VISION  REPOSITORIES AND HOLES

LAKEEREN ART GALLERY, MUMBAI, 2002

Vision repositories and holes

The year is 2040 - humans are cyborgs with every access to image and information built into their bodies and faculties; information and statistics have replaced intelligence (emotion and reason) and chance; it isn't important to be born with anything - rather, one has become an
extension of their imagination - playing out the role they want - mere actors with parts they choose… and all this made possible in the age where history is no more than a record of events and to carry it into the present is a burden of memory…

'Vision Repositories and Holes' are a suite of works conceived as art of the future.  Empty receptacles holding space to look into andvisualize - for, art in the future would have to be a personal image and experience.  A repository would be a place that enabled envisioning and by repeated visits would be imbued with a sense of safe keeping - one would not be able to access another's visions with a password… these are storehouses for the energies of thought and vision… 

The 'Holes' are shape shifters - condensed dark matter moving and changing with differing
points of view - redefining their shape and allowing one to look into the deep shadows of becoming...
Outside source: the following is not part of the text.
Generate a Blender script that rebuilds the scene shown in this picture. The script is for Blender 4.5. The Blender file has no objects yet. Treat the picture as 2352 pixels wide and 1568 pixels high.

The suite of works in the exhibition 'Vision Repositories and Holes' were conceived to address numerous areas within art as it is received by us today. Their form was also carefully constructed as a case for 'non- representative' art and its position in contemporary art practice.

The works were located in the future (2040 AD) for various reasons.  On one hand, the nature and function of art 40 years hence is only comprehensible by one's world-view and imagination.  On the other, it is used as a ploy to distance 'non- representation' from its current (and constant) referencing with its past precedents (abstract expressionism, abstraction, non-representation etc….) to allow a fresh encounter with forms and shapes without the burden of 'likeness', if one were to assume that the time frame was 2040.

The final facet to the works is their nature - 'vision repositories' being empty volumes of space viewed through yellow Perspex and 'holes' - black expanses of curved shapes akin to 'dark matter' in that they divert attention to their periphery and shape-shift as one moves along them.

Much of the art today is received through media-print or film, we know of its value and meaning through art critics and historian's interpretations.  The exhibition attempts to address this area by providing a definite framework within which the works are set, leaving the viewer with little to measure their success with (as the objects have a 'use in' date of 2040, and are hence not comprehendible in 2002!)

The exhibition hopes to raise more questions than it seeks to answer - the works are addressed to makers of art and its interpreters.